**WRITTEN TASK**: Each line containing the word "scene" should be found and copied.

----

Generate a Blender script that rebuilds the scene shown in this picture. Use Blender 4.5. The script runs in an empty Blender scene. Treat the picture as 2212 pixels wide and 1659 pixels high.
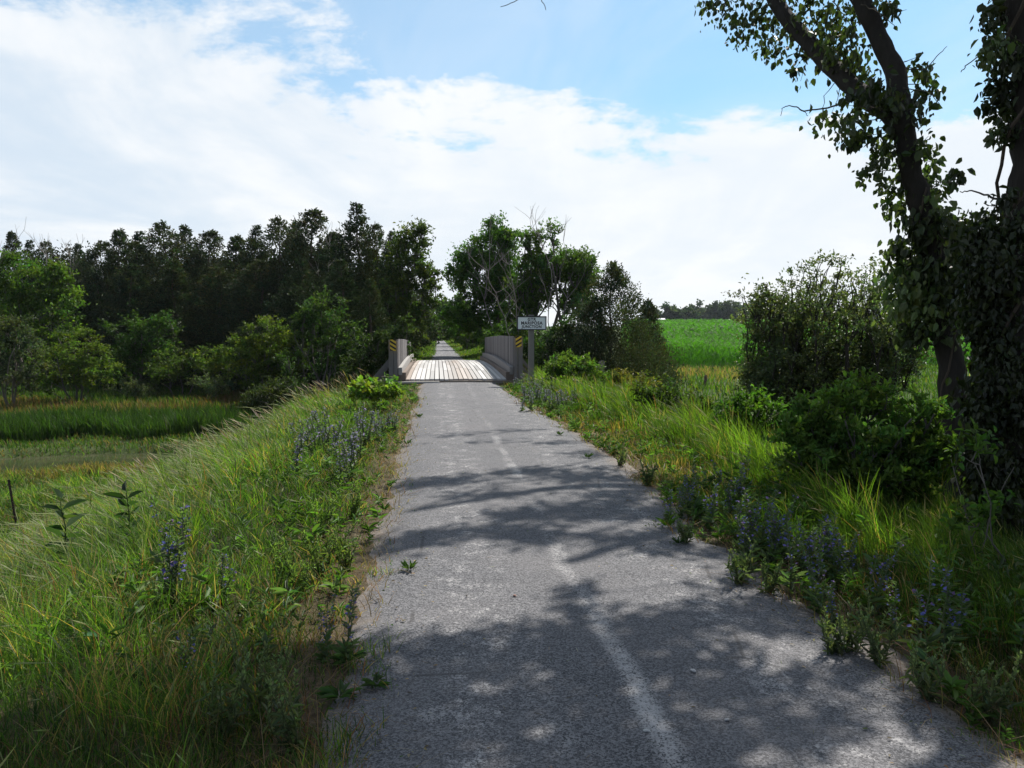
import bpy, math, numpy as np
from mathutils import Vector
R = math.radians
SC = bpy.context.scene
COL = SC.collection
# ------------------------------------------------------------------ camera, world, sun, exposure
EYE = 1.6; FPX = 1703.0; YAW = math.atan(161/1707.0); PITCH = math.atan(117.5/1703.0)
cam = bpy.data.objects.new('camera', bpy.data.cameras.new('camera')); COL.objects.link(cam)
cam.data.sensor_width = 36; cam.data.lens = 36*FPX/2212
cam.data.clip_start = .05; cam.data.clip_end = 6000
cam.location = (0, 0, EYE); cam.rotation_euler = (R(90)-PITCH, 0, -YAW)
SC.camera = cam
SC.render.resolution_x = 1024; SC.render.resolution_y = 768
SUN_AZ = R(36); SUN_EL = R(50)          # azimuth measured clockwise from the trail direction (+Y)
sd = Vector((math.sin(SUN_AZ)*math.cos(SUN_EL), math.cos(SUN_AZ)*math.cos(SUN_EL), math.sin(SUN_EL)))
sl = bpy.data.lights.new('sun', 'SUN'); sl.energy = 5.0; sl.angle = R(.53); sl.color = (1, .95, .87)
so = bpy.data.objects.new('sun', sl); COL.objects.link(so)
so.rotation_euler = (-sd).to_track_quat('-Z', 'Y').to_euler(); so.location = (20, 30, 40)
SC.view_settings.view_transform = 'Standard'; SC.view_settings.look = 'None'
SC.view_settings.exposure = 0.76; SC.view_settings.gamma = 1

class NT:
    def __init__(s, tree): s.t = tree; s.n = tree.nodes; s.l = tree.links
    def node(s, typ, **kw):
        n = s.n.new(typ)
        for k, v in kw.items(): setattr(n, k, v)
        return n
    def put(s, inp, v):
        if isinstance(v, bpy.types.NodeSocket): s.l.new(v, inp)
        elif v is not None:
            if isinstance(v, (tuple, list)) and len(v) == 3 and inp.type == 'RGBA': v = (*v, 1)
            inp.default_value = v
    def m(s, op, a, b=None, c=None, clamp=False):
        n = s.node('ShaderNodeMath', operation=op, use_clamp=clamp)
        s.put(n.inputs[0], a)
        if b is not None: s.put(n.inputs[1], b)
        if c is not None: s.put(n.inputs[2], c)
        return n.outputs[0]
    def mix(s, f, a, b, mode='MIX'):
        n = s.node('ShaderNodeMix', data_type='RGBA', blend_type=mode)
        s.put(n.inputs[0], f); s.put(n.inputs[6], a); s.put(n.inputs[7], b)
        return n.outputs[2]
    def noise(s, vec, scale, detail=4, rough=.55, dist=0):
        n = s.node('ShaderNodeTexNoise')
        if vec is not None: s.put(n.inputs['Vector'], vec)
        n.inputs['Scale'].default_value = scale; n.inputs['Detail'].default_value = detail
        n.inputs['Roughness'].default_value = rough; n.inputs['Distortion'].default_value = dist
        return n.outputs['Fac']
    def ss(s, v, a, b):
        n = s.node('ShaderNodeMapRange', interpolation_type='SMOOTHSTEP')
        s.put(n.inputs[0], v); n.inputs[1].default_value = a; n.inputs[2].default_value = b
        return n.outputs[0]
    def scale(s, vec, sc):
        n = s.node('ShaderNodeMapping'); s.put(n.inputs[0], vec); n.inputs['Scale'].default_value = sc
        return n.outputs[0]
    def sep(s, vec):
        n = s.node('ShaderNodeSeparateXYZ'); s.put(n.inputs[0], vec); return n.outputs
    def comb(s, x, y, z):
        n = s.node('ShaderNodeCombineXYZ'); s.put(n.inputs[0], x); s.put(n.inputs[1], y); s.put(n.inputs[2], z); return n.outputs[0]
    def bump(s, h, strength, dist):
        n = s.node('ShaderNodeBump'); s.put(n.inputs['Height'], h)
        n.inputs['Strength'].default_value = strength; n.inputs['Distance'].default_value = dist
        return n.outputs[0]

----

**SOLUTION FOR THIS PROBLEM**:
Generate a Blender script that rebuilds the scene shown in this picture. Use Blender 4.5. The script runs in an empty Blender scene. Treat the picture as 2212 pixels wide and 1659 pixels high.
SC = bpy.context.scene